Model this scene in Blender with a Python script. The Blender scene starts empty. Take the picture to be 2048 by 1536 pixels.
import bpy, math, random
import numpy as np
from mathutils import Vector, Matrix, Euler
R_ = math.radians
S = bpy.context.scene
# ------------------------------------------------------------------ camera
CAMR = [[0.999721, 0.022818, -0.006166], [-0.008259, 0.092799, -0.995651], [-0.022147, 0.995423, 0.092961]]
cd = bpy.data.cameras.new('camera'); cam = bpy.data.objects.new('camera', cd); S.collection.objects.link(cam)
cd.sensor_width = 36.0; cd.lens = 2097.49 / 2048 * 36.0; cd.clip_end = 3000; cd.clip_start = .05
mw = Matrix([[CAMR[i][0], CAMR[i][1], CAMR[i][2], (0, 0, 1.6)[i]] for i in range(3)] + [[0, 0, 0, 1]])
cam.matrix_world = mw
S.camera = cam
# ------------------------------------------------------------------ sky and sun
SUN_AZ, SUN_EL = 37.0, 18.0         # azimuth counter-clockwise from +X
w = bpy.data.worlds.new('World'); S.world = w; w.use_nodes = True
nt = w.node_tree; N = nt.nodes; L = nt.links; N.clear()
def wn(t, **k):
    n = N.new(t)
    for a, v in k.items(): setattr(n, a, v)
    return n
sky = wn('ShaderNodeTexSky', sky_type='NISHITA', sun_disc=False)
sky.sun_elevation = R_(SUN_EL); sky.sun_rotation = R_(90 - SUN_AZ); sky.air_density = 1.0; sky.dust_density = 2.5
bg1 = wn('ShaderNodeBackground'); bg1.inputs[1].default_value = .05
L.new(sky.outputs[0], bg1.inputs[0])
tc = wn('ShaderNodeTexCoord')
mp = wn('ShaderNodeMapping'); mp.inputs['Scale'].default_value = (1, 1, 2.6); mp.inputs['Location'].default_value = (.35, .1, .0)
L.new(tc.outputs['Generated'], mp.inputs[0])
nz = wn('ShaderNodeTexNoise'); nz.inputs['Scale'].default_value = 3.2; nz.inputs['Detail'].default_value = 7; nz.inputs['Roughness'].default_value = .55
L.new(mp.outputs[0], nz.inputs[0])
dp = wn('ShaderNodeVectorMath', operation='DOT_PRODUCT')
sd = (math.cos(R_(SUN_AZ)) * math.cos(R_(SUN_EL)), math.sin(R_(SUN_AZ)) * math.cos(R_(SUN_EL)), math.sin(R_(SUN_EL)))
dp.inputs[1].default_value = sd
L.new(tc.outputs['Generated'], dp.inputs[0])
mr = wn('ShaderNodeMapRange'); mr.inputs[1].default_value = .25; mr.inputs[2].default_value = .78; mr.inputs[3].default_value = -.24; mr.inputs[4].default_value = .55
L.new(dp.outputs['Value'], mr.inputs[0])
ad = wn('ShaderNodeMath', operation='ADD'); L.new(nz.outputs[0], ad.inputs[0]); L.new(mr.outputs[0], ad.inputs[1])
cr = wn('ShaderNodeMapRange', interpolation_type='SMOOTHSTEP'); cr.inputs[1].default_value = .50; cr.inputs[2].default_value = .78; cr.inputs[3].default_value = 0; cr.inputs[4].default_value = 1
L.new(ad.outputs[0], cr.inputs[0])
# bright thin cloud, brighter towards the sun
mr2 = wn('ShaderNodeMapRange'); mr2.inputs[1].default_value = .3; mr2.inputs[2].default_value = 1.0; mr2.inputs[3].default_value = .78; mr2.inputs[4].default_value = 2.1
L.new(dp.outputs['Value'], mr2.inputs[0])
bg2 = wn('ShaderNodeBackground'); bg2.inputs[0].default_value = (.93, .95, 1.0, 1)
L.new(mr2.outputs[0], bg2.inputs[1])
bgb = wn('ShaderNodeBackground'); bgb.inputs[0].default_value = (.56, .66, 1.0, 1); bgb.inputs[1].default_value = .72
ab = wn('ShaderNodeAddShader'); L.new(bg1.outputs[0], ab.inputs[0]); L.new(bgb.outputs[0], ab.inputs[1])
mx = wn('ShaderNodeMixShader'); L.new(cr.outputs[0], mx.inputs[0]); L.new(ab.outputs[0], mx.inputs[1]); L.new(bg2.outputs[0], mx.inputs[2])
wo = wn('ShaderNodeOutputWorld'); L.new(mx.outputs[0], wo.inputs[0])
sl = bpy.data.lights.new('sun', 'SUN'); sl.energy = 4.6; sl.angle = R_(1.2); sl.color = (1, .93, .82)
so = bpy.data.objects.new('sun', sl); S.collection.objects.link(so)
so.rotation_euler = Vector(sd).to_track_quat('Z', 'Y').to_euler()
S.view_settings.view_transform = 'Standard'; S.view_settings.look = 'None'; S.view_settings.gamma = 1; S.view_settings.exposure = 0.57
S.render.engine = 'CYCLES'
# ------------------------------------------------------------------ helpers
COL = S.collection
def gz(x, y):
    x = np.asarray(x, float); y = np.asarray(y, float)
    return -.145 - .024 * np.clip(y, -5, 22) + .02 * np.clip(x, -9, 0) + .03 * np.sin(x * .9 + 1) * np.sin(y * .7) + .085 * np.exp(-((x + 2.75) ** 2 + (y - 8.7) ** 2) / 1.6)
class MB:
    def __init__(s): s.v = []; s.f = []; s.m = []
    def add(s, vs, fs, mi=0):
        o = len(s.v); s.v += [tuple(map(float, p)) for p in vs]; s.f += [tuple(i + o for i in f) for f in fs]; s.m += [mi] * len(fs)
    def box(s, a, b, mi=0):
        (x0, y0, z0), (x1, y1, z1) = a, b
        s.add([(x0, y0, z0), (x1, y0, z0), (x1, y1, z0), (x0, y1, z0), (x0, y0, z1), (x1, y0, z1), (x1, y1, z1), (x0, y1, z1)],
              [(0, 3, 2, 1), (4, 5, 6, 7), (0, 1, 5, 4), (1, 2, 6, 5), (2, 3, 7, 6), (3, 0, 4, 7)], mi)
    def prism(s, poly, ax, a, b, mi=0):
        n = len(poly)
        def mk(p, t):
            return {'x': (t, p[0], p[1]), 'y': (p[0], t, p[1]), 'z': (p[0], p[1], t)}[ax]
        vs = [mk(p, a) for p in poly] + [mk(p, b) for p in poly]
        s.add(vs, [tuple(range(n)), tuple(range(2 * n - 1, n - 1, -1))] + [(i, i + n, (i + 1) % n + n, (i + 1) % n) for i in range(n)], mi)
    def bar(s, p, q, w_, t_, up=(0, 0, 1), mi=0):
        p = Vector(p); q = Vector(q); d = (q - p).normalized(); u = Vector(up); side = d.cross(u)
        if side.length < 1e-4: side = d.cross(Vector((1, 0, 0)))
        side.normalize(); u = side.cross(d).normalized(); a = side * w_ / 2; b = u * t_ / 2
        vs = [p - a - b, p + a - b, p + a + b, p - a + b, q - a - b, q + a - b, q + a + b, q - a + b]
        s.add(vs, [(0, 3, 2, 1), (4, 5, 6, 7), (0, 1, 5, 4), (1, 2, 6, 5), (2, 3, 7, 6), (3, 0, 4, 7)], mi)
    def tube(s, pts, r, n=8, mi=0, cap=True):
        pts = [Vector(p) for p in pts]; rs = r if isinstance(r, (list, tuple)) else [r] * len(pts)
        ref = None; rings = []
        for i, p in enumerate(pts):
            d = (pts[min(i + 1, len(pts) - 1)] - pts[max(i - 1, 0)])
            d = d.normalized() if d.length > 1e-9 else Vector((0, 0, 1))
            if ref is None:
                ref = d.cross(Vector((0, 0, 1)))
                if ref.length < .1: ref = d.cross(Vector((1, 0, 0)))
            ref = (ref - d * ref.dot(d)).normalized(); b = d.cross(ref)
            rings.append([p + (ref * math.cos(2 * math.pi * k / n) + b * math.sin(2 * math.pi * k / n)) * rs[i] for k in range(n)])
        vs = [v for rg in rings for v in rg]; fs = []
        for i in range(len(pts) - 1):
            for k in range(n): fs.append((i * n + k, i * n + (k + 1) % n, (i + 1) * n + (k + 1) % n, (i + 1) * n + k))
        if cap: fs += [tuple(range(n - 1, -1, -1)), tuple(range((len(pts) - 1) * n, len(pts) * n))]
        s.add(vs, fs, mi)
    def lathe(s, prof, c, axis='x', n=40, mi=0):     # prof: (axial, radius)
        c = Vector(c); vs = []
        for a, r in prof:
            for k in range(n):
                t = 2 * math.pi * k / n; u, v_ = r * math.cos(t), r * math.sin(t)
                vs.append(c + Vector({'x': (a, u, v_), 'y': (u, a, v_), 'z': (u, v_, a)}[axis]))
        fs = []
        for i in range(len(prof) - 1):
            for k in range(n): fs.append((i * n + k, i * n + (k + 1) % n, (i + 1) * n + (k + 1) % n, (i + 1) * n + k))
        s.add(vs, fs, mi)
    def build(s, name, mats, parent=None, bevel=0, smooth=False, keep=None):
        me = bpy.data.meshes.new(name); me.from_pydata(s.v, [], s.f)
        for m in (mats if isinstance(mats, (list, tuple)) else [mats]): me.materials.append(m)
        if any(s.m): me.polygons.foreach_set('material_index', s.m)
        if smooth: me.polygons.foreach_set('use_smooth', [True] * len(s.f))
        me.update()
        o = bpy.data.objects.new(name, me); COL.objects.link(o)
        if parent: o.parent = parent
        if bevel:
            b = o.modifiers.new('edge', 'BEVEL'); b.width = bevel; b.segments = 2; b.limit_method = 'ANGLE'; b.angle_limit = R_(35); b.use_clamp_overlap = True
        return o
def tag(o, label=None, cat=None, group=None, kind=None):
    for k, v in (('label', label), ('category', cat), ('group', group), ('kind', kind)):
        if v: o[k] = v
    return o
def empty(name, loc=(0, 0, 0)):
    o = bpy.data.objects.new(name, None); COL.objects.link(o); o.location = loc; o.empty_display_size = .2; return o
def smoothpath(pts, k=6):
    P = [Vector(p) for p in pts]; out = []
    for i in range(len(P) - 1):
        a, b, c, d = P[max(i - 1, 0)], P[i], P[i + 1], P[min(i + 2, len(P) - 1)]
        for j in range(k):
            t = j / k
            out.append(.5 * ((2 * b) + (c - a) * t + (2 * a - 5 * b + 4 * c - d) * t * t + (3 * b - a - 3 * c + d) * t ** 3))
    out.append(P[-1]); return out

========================

### Goal of the exercise:
Copy every line in the listing above where the string "scene" turns up.

### Solution:
Model this scene in Blender with a Python script. The Blender scene starts empty. Take the picture to be 2048 by 1536 pixels.
S = bpy.context.scene